The other huge benefit to this line can actually be broken down to its numerous features. Wireless connectivity, the line’s key selling point, runs like a charm. Enable bluetooth on your device, turn on the bluetooth on the headphones, and connect almost instantly. A bluetooth adapter will be needed for devices without bluetooth support (such as many computers), but anyone with a smart device can enjoy the wireless feature. The wireless range is also a huge plus, with the headphones able to go up to 12 feet without losing signal. Gone are the days of fighting cords, as these should follow you on any short distance trek from your device. 15-hour battery life ensures you’ll get a lengthy use each time with these headphones, and the battery turns off after a few minutes of going idle.

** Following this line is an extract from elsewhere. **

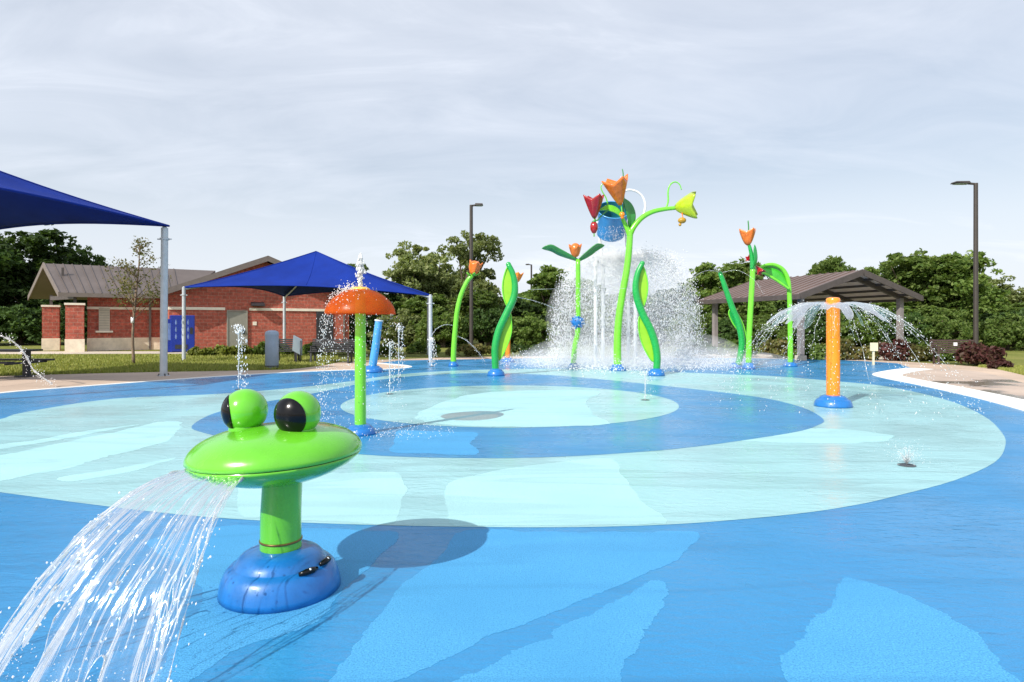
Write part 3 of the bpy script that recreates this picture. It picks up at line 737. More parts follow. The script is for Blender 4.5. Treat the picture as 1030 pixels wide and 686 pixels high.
# ------------------------------------------------------------------ canopies
def fabric_canopy(mb, corners, peak, sag=.09, n=14):
    """four triangular fields from peak to each edge, edges drawn in towards the peak, slight tension curve"""
    C = [Vector(c) for c in corners]; pk = Vector(peak)
    for i in range(4):
        a, b = C[i], C[(i+1) % 4]
        def edge(s):
            e = a.lerp(b, s); w = 4*s*(1-s)*sag
            q = e.lerp(pk, w); return q
        rows = []
        for r in range(n+1):
            f = r/n; row = []
            for k in range(n+1):
                s = k/n; e = edge(s); p = pk.lerp(e, f)
                p = p-Vector((0,0,1))*(.22*math.sin(math.pi*f)*(math.sin(math.pi*s)*.6+.4))
                row.append(p)
            rows.append(row)
        mb.grid(rows)
def canopy_hem(root, corners, peak, sag, n=14):
    C = [Vector(c) for c in corners]; pk = Vector(peak); fb = [o for o in root.children if o.name.startswith('fabric')][0]
    for i in range(4):
        a, b = C[i], C[(i+1) % 4]; e = [a.lerp(b, k/n).lerp(pk, 4*(k/n)*(1-k/n)*sag) for k in range(n+1)]
        m = MB(); m.tube(e, .028, 6); m.build('hem', M_canopy, fb)
        sm = [pk.lerp(a, f/n)-Vector((0,0,1))*(.22*math.sin(math.pi*f/n)*.4-.012) for f in range(n+1)]
        m = MB(); m.tube(sm, .018, 6); m.build('seam', M_canopy, fb)
        mid = a.lerp(b, .5).lerp(pk, sag)
        sm = [pk.lerp(mid, f/n)-Vector((0,0,1))*(.22*math.sin(math.pi*f/n)-.008) for f in range(n+1)]
        m = MB(); m.tube(sm, .012, 6); m.build('seam', M_canopy, fb)
def canopy_pole(foot, top, r, root):
    m = MB(); m.tube([foot, top], [r, r*.94], 18); p = m.build('pole', M_galv, root, smooth='angle')
    m = MB(); m.lathe([(r*1.9,0),(r*1.9,.02),(r*1.05,.03),(r*1.05,.05)], foot, 4); m.build('base_plate', M_galv, p, smooth=False)
    for k in range(4):
        m = MB(); a = k*math.pi/2+.78; q = Vector(foot)+Vector((math.cos(a)*r*1.75*.72, math.sin(a)*r*1.75*.72, 0)); m.tube([q, q+Vector((0,0,.07))], .018, 6)
        m.build('bolt', M_dark, p)
    d = (Vector(top)-Vector(foot)).normalized(); m = MB(); c = Vector(top)-d*.34
    m.tube([c, c+d*.05], r*1.25, 18); m.bar(c+Vector((-r*2,0,.02)), c+Vector((r*2,0,.02)), .04, .03); m.build('collar', M_galv, p, smooth='angle')
    m = MB(); m.tube([Vector(top), Vector(top)+Vector((0,0,.03))], r*.6, 14); m.build('cap', M_galv, p); return p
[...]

Speaking of smart features, an accompanying JBL app pairs with the device to satisfy specific details like volume, noise cancellation, and fade in and out. Buttons on the side of the headphones allow one to raise and lower volume, skip tracks, rewind, and much more. One really unique feature called TruNote automatically calibrates sound upon listening. When having it off and on, I didn’t notice a huge different in playback, but small details did come to life when I enabled the feature. A built-in microphone also makes these headphones ready for communication, a welcome feature for people looking to cut down on having their phone next to their face for phone calls. Overall the Everest Elite 700 packs in a number of excellent features, all which make the headphones even more enticing.

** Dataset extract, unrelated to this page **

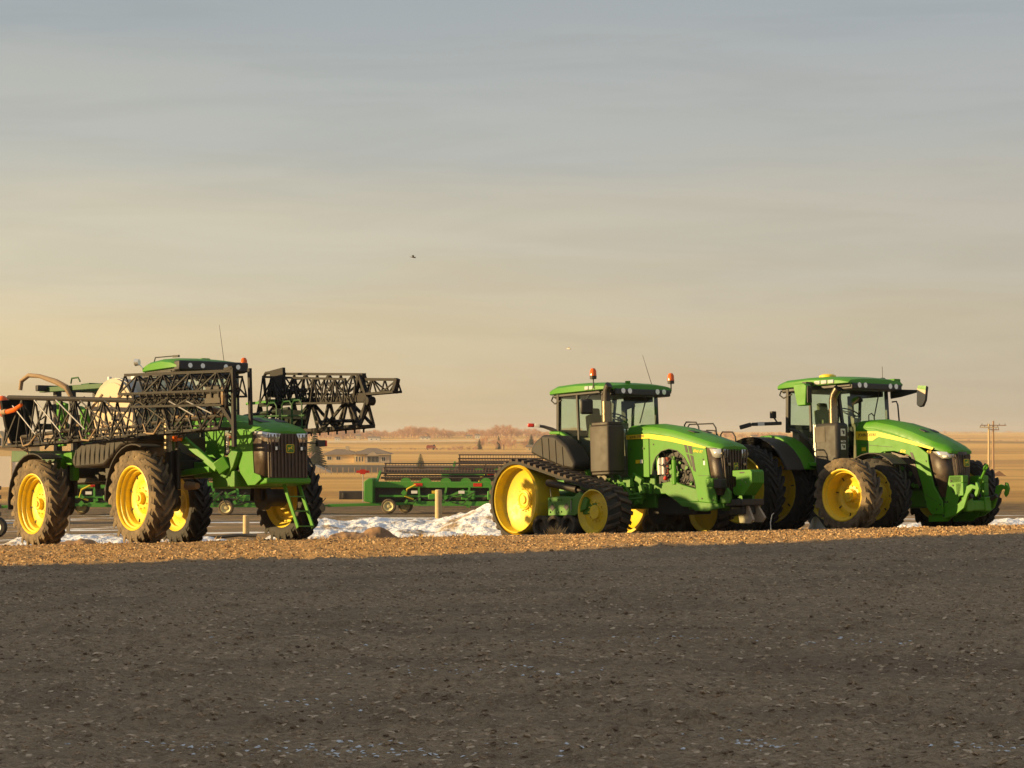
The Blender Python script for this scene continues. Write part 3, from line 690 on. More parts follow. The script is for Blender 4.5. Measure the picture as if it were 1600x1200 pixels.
    b = MB(); b.box((0, 0, 0), (.10, .30, .34)); q = b.build('mirror', M['black'], t, bev=.045); q.location = (1.56, -1.12, 2.93); q.rotation_euler = (0, 0, R(-25))
    beacon(t, (1.65, -.98, 3.60), [(1.72, -.94, 3.28), (1.66, -.98, 3.36), (1.65, -.98, 3.56)], 'orange')
    beacon(t, (2.10, .98, 3.52), [(2.0, .86, 3.24), (2.10, .97, 3.26), (2.10, .98, 3.36), (2.10, .98, 3.48)], 'orange')
    b = MB(); b.tube([(1.75, .70, 3.48), (1.60, .58, 4.15)], [.008, .004], 5); b.build('antenna', M['black'], t)
    b = MB(); b.cyl((2.05, -.3, 3.44), (2.05, -.3, 3.50), .06, n=12); b.build('roof_sensor', M['green'], t)
    # ---- hood
    hood_loft([(2.15, .44, 2.34, 2.50), (2.95, .45, 2.31, 2.48), (3.6, .46, 2.20, 2.38), (4.2, .46, 2.05, 2.22), (4.7, .45, 1.91, 2.07), (5.0, .42, 1.86, 1.97), (5.10, .38, 1.84, 1.89)], 'hood', t, M['green'])
    for y in (-.2, .2):
        b = MB(); b.beam((3.95, y, 2.285), (4.15, y, 2.235), .16, .012); b.build('hood_vent', M['dark'], t, smooth=False)
    for s in (-1, 1):
        arch = [(2.98, 1.36), (3.02, 1.58), (3.12, 1.74), (3.30, 1.86), (3.55, 1.90), (3.80, 1.85), (4.02, 1.70), (4.20, 1.45), (4.32, 1.18), (4.36, 1.02)]
        poly = [(2.90, 2.28), (2.90, 1.36)] + arch + [(4.36, .98), (4.44, .72), (5.0, .66), (4.98, .84), (4.80, 1.30), (4.70, 1.87), (4.2, 2.02), (3.6, 2.17)]
        b = MB(); b.prism(poly, s * .44, s * .475); b.build('side_panel', M['green'], t, bev=.008)
        b = MB(); b.prism([(2.15, 2.30), (2.15, 1.35), (2.86, 1.30), (2.86, 2.28)], s * .42, s * .45); b.build('rear_hood_panel', M['green'], t, bev=.01)
        rim_ = MB()
        for p, q in zip(arch[:-1], arch[1:]): rim_.beam((p[0], s * .477, p[1]), (q[0], s * .477, q[1]), .02, .014)
        rim_.build('arch_seal', M['black'], t)
    side_strip([(2.15, 2.27), (2.15, 2.17), (2.90, 2.16), (3.6, 2.06), (4.2, 1.94), (4.66, 1.86), (4.72, 1.88), (4.2, 2.02), (3.6, 2.16), (2.90, 2.26)], .476, .004, 'yellow_stripe', M['yellow_stripe'], t)
    for s in (-1, 1):
        text('lettering', 'JOHN DEERE', .085, M['dark'], t, (2.52, s * .484, 2.215), (R(90), R(1) * s, 0 if s < 0 else math.pi), .002)
        text('lettering', '8345 RT', .085, M['yellow_stripe'], t, (4.46, s * .478, 1.80), (R(90), R(8), 0) if s < 0 else (R(90), R(-8), math.pi), .002, shear=.2)
        for (pts) in ([(4.02, 2.0), (4.10, 1.98), (4.16, 1.78), (4.08, 1.80)], [(4.14, 1.97), (4.26, 1.94), (4.30, 1.74), (4.20, 1.77)], [(4.09, 1.77), (4.17, 1.75), (4.26, 1.50), (4.24, 1.46)], [(4.21, 1.74), (4.31, 1.71), (4.38, 1.36), (4.30, 1.40)]):
            b = MB(); b.prism(pts, s * .4755, s * .479); b.build('side_vent', M['dark'], t, smooth=False)
        b = MB(); b.beam((4.45, s * .476, 1.28), (4.88, s * .476, 1.26), .003, .008); b.build('panel_seam', M['dark'], t, smooth=False)
    engine_guts(t, 3.0, 4.35, -.46, 1.1, 1.85, 3)
    # grille: wrap-around side mesh and ribbed front
    for s in (-1, 1):
        b = MB(); b.loft([[(4.70, s * .452, 1.87), (4.82, s * .452, 1.3), (4.99, s * .452, .84)], [(4.92, s * .445, 1.86), (5.0, s * .44, 1.3), (5.06, s * .40, .84)], [(5.06, s * .39, 1.84), (5.09, s * .36, 1.3), (5.10, s * .30, .82)]], cap=False)
        b.build('grille_side', M['grille'], t, solid=.01)
        b = MB(); b.loft([[(4.80, s * .458, 1.85), (4.90, s * .458, 1.68)], [(4.95, s * .452, 1.84), (4.98, s * .450, 1.64)], [(5.085, s * .40, 1.83), (5.09, s * .39, 1.64)], [(5.11, s * .20, 1.82), (5.11, s * .22, 1.64)]], cap=False)
        o = b.build('headlight', M['lens'], t, solid=.012)
        for y in (.28, .36):
            q = MB(); q.cyl((5.09, s * y, 1.73), (5.115, s * y, 1.73), .045, n=12); q.build('headlight_bulb', M['chrome'], o)
    ribbed_grille(t, 5.10, -.40, .40, .84, 1.84, 9, .78)
    emblem(t, (5.125, .02, 1.46), (0, 0, R(90)), .125)
    for y in (-.22, .24):
        b = MB(); b.box((5.14, y, 1.50), (.05, .09, .07)); b.build('work_lamp', M['chrome'], t, bev=.01)
    # handrails far side
    b = MB()
    for k, (x0, x1, z) in enumerate(((2.9, 3.35, .22), (3.0, 3.9, .26), (3.55, 3.95, .20), (4.05, 4.5, .24))):
        zb = 2.32 - .1 * k
        b.tube([(x0, .62, zb - .12), (x0, .62, zb + z - .06), (x0 + .06, .62, zb + z), (x1 - .08, .62, zb + z - .02), (x1, .62, zb + z - .12), (x1 + .06, .62, zb - .25)], .017, 6)
    b.build('handrail', M['black'], t)
    # front frame casting, lower parts
    b = MB()
    for s in (-1, 1):
        b.prism([(2.95, 1.12), (3.6, 1.20), (3.9, 1.10), (4.4, .98), (4.4, .72), (3.75, .72), (3.35, .92), (2.95, .92)], s * .30, s * .44)
        b.prism([(3.72, .74), (4.4, .72), (5.02, .66), (5.05, .56), (4.62, .50), (4.3, .52), (4.2, .60), (3.9, .62)], s * .36, s * .46)
        b.prism([(1.75, 1.12), (1.95, 1.22), (2.6, 1.20), (2.95, 1.16), (2.95, .92), (2.6, 1.0), (2.0, 1.06)], s * .44, s * .54)
        b.prism([(4.98, .66), (5.30, .66), (5.30, .90), (5.20, 1.0), (5.12, .84), (5.0, .82)], s * .30, s * .38)
    b.bx(4.0, 5.1, -.36, .36, .56, .72); b.build('front_frame', M['green_cast'], t, bev=.015)
    b = MB()
    rr = random.Random(5)
    for i in range(34):
        x = rr.uniform(1.3, 3.0); z = rr.uniform(.75, 1.35); b.box((x, -.75 + rr.uniform(-.25, .2), z), (rr.uniform(.05, .25), rr.uniform(.04, .12), rr.uniform(.05, .22)), Matrix.Rotation(rr.uniform(0, 3), 3, 'Y'))
    for i in range(8): b.tube([(rr.uniform(1.4, 2.2), -.85, rr.uniform(.9, 1.4)), (rr.uniform(1.8, 2.6), -.95, rr.uniform(.7, 1.2)), (rr.uniform(2.2, 3.0), -.8, rr.uniform(.7, 1.2))], .022, 6)
    b.build('hydraulic_valves', M['green_cast'], t, bev=.008)
    b = MB(); b.cyl((2.8, -.2, .55), (2.8, .2, .55), .3, n=16); b.bx(2.7, 4.1, -.24, .24, .45, .85); b.build('drive_casing', M['dark'], t, bev=.03)
    # weight carrier and suitcase weights
    b = MB(); b.bx(5.12, 5.62, -.34, .34, .60, .74); b.bx(5.1, 5.5, -.2, .2, .42, .6); b.build('weight_bracket', M['dark'], t, bev=.02)
    for i in range(6):
        y = -.22 + i * .062
        b = MB(); b.prism([(5.24, 1.36), (5.78, 1.36), (5.82, 1.31), (5.82, 1.08), (5.56, .82), (5.30, .82), (5.24, .88), (5.24, 1.00), (5.34, 1.02), (5.34, 1.22), (5.24, 1.24)], y, y + .056)
        o = b.build('suitcase_weight', M['green'], t, bev=.008)
        if i == 0:
            for hx, hz in ((5.48, 1.05), (5.54, 1.15), (5.64, 1.10)):
                q = MB(); q.cyl((hx, y - .002, hz), (hx, y - .012, hz), .014, n=8); q.build('bolt', M['steel'], o)
            q = MB(); q.bx(5.46, 5.60, y - .004, y - .001, 1.29, 1.32); q.build('weight_slot', M['dark'], o)
    b = MB(); b.bx(4.85, 5.05, -.62, -.46, 1.02, 1.20); b.build('tow_hook_box', M['green'], t, bev=.01)
    b = MB(); b.bx(5.04, 5.26, -.60, -.42, .98, 1.18); b.build('tow_hook', M['dark'], t, bev=.02)
    b = MB(); b.prism([(5.15, .62), (5.55, .60), (5.70, .30), (5.60, .22), (5.30, .24), (5.25, .52)], -.10, -.04); b.prism([(5.15, .62), (5.55, .60), (5.75, .34), (5.65, .24), (5.30, .26), (5.25, .52)], .2, .26); b.build('drawbar_plate', M['pale_frame'], t)
    # white sign on cab front, coolant bottle
    b = MB(); b.box((2.18, -.62, 2.36), (.04, .22, .10)); b.build('side_marker_lamp', M['lens'], t, bev=.02)
    b = MB(); b.prism([(2.1, 2.30), (2.32, 2.30), (2.22, 1.95), (2.22, 1.55), (2.12, 1.60)], -.70, -.66); b.build('step_bracket', M['pale_frame'], t)
    # small fittings: door handles, latches, decals, bolts
    for s in (-1, 1):
        b = MB(); b.bx(1.34, 1.50, s * .86 - .02, s * .86 + .02, 1.72, 1.77); b.build('door_handle', M['black'], t, bev=.008)
        for x, z in ((2.30, 1.95), (2.70, 1.95), (4.62, 1.62), (4.55, .78), (4.9, .74), (3.05, 2.02)):
            q = MB(); q.cyl((x, s * .478, z), (x, s * .486, z), .018, n=8); q.build('panel_latch', M['dark'], t)
        for x, z, w, h, m_ in ((2.45, 1.62, .12, .08, 'yellow_stripe'), (2.60, 1.62, .07, .08, 'white'), (4.62, 1.50, .05, .09, 'white')):
            q = MB(); q.bx(x, x + w, min(s * .451, s * .479), max(s * .451, s * .479), z, z + h); q.build('safety_decal', M[m_], t)
        b = MB(); b.beam((2.92, s * .4765, 2.27), (2.92, s * .4765, 1.38), .004, .012); b.build('panel_seam', M['dark'], t, smooth=False)
    b = MB()
    for z in (.55, .85, 1.15): b.bx(1.75, 2.2, 1.0, 1.25, z, z + .04)
    b.build('cab_steps', M['dark'], t)
    return t
TT = tracked_tractor()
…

While not as physically attractive as other headphone lines, the Everest Elite 700 line does possess a sleek look, albeit with some over-sized headphone pads. The pads themselves may look a bit big, but they offer plenty of space for the ears to sit comfortably even for long listening experiences. The only downside to the physical comfort from these headphones is the headband, which aches the head over a few hours of listening. The band contains great build quality and a cushion, but ultimately the headband still sits tightly on the head to the point of aching after an extended session.

The headphones are very portable, however, folding up to fit snugly in a carrying case that comes with each purchase. When sitting on the head, the headphones stay perfectly in place. This was tested after using them for some workouts at the gym, and never did I fight with them like I constantly do with corded headphones. Speaking of cords, a cord does come with the headphones as well, offering a optional wired listening experience for people without bluetooth access.


Final Verdict

Despite a few hiccups, the JBL Everest Elite 700 headphone line takes music fans into the future with amazing bluetooth support, a myriad of essential features, and sleek, durable design. The price tag is a bit heavy, but rest assured knowing that this purchase would be one of the best investments you can make for headphones. Two thumbs up from us.